_Given data:_
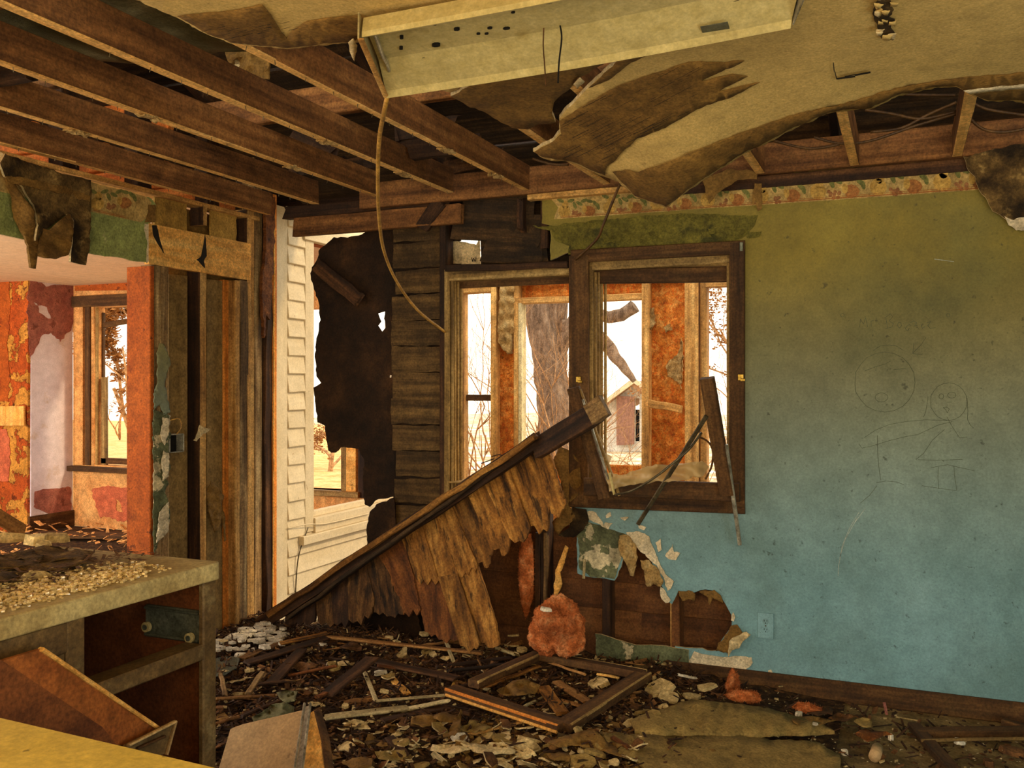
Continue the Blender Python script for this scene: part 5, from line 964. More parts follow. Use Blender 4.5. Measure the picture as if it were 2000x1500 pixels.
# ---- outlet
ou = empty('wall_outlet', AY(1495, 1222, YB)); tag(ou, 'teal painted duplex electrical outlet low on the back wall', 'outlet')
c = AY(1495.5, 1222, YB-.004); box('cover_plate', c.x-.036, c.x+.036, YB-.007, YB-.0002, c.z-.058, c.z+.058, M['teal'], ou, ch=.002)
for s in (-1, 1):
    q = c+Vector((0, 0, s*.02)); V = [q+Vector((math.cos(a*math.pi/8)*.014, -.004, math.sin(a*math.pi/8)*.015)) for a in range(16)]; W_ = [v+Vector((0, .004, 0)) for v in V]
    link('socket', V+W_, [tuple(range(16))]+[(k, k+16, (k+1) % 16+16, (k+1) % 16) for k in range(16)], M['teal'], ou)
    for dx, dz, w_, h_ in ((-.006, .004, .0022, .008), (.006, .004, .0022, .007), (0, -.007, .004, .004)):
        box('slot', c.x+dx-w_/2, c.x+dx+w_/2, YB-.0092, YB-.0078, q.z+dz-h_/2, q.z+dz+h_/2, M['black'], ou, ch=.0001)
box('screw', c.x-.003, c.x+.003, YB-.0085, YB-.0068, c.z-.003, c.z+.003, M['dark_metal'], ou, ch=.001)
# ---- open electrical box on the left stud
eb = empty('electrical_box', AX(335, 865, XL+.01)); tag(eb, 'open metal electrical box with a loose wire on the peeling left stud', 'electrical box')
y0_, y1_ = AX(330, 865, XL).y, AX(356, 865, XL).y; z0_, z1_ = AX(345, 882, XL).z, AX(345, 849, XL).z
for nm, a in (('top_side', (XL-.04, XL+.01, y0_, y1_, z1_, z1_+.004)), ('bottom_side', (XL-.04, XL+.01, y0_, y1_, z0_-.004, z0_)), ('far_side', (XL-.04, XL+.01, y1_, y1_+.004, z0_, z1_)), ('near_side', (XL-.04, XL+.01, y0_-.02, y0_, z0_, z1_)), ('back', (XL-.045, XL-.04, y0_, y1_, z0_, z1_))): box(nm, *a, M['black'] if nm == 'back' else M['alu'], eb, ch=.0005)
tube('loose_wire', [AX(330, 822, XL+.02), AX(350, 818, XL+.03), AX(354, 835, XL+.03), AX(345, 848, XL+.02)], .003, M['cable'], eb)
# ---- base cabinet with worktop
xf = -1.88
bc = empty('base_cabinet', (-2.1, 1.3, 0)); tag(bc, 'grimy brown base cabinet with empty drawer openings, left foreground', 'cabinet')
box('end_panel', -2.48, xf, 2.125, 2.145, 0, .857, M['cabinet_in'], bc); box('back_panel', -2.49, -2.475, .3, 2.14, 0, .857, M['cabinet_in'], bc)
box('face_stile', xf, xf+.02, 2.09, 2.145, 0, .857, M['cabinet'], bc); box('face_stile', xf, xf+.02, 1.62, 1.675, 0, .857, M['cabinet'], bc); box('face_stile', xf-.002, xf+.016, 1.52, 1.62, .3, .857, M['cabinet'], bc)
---
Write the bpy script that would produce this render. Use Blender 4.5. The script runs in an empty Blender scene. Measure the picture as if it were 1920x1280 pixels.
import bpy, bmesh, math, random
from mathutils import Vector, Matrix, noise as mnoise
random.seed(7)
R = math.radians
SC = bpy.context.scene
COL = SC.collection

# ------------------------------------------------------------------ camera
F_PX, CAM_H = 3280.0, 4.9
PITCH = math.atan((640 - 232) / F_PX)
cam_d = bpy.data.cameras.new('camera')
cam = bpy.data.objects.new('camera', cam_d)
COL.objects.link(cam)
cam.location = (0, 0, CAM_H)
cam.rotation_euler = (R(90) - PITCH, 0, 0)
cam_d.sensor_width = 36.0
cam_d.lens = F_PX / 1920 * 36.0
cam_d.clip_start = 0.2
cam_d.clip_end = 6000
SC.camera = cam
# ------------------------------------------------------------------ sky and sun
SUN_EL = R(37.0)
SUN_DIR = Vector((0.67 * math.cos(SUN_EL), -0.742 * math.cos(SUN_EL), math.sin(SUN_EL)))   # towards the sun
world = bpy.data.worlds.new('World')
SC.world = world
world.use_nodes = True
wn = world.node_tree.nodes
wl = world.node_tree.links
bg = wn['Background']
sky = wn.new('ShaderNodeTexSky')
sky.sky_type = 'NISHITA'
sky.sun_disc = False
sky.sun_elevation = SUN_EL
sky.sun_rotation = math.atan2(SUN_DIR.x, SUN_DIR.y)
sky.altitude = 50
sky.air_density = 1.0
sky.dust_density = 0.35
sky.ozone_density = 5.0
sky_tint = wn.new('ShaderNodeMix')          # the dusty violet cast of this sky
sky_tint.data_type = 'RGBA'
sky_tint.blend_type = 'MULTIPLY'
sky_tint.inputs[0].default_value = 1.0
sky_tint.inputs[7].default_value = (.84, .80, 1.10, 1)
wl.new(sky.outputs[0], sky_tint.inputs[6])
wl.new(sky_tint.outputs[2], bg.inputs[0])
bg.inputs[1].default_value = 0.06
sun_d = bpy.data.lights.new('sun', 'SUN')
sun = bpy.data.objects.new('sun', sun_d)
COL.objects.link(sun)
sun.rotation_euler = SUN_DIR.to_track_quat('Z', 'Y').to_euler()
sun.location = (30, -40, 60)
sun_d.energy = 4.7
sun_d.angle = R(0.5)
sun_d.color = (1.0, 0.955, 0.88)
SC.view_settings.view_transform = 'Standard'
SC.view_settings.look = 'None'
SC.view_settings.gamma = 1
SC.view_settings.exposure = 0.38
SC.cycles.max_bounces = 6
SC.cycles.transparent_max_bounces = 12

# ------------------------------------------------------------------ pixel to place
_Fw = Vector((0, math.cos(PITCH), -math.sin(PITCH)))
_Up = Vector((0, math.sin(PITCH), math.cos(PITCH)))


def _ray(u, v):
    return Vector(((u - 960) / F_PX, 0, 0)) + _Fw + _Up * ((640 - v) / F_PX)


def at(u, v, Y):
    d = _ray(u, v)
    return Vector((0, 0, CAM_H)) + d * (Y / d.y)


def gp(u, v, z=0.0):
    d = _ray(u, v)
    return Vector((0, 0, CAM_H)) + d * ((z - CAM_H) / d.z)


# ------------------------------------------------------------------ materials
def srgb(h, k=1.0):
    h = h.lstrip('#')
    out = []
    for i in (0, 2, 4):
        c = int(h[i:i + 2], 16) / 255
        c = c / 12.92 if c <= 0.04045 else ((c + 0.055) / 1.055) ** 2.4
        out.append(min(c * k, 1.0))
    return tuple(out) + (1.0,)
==
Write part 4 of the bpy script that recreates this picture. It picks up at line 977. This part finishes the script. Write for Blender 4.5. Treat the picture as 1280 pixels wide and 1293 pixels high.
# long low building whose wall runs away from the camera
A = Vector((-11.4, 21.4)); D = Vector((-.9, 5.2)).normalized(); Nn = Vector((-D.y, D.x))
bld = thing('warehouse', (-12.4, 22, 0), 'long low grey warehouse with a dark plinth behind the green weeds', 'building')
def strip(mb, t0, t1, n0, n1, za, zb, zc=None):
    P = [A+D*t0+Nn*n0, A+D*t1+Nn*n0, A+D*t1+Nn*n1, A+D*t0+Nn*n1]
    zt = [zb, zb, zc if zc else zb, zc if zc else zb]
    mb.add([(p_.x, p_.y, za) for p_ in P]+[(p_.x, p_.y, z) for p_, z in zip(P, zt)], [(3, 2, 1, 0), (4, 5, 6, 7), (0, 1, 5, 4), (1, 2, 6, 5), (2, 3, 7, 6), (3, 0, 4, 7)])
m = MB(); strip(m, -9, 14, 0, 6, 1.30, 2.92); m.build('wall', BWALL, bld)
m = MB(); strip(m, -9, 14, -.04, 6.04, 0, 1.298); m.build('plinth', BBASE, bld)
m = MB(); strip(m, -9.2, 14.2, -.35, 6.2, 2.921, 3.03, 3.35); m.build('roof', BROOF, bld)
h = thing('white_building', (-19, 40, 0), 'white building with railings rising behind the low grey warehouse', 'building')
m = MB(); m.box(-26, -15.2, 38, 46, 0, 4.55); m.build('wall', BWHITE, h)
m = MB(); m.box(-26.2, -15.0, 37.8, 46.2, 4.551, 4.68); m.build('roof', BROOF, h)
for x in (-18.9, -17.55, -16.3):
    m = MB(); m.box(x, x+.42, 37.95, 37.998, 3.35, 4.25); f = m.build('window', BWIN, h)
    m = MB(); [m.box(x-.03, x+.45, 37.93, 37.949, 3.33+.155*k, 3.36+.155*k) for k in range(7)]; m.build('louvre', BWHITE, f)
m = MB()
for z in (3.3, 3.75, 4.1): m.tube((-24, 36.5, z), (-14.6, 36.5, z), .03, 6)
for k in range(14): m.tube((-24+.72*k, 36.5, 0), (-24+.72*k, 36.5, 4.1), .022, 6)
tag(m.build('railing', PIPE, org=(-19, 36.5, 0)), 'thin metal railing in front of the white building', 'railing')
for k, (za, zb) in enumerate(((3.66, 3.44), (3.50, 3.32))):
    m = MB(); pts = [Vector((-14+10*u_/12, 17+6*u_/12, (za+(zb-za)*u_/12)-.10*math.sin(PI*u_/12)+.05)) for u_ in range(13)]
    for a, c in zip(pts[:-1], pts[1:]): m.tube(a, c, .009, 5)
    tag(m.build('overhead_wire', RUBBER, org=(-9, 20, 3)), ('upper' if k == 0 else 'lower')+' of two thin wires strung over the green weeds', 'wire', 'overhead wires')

_What this task involves:_ Proceeding from the line containing "Write the bpy" through the line containing "COL = SC.collection", transcribe the lines above exactly, both end lines included.

_Answer for the task:_
Write the bpy script that would produce this render. Use Blender 4.5. The script runs in an empty Blender scene. Measure the picture as if it were 1920x1280 pixels.
import bpy, bmesh, math, random
from mathutils import Vector, Matrix, noise as mnoise
random.seed(7)
R = math.radians
SC = bpy.context.scene
COL = SC.collection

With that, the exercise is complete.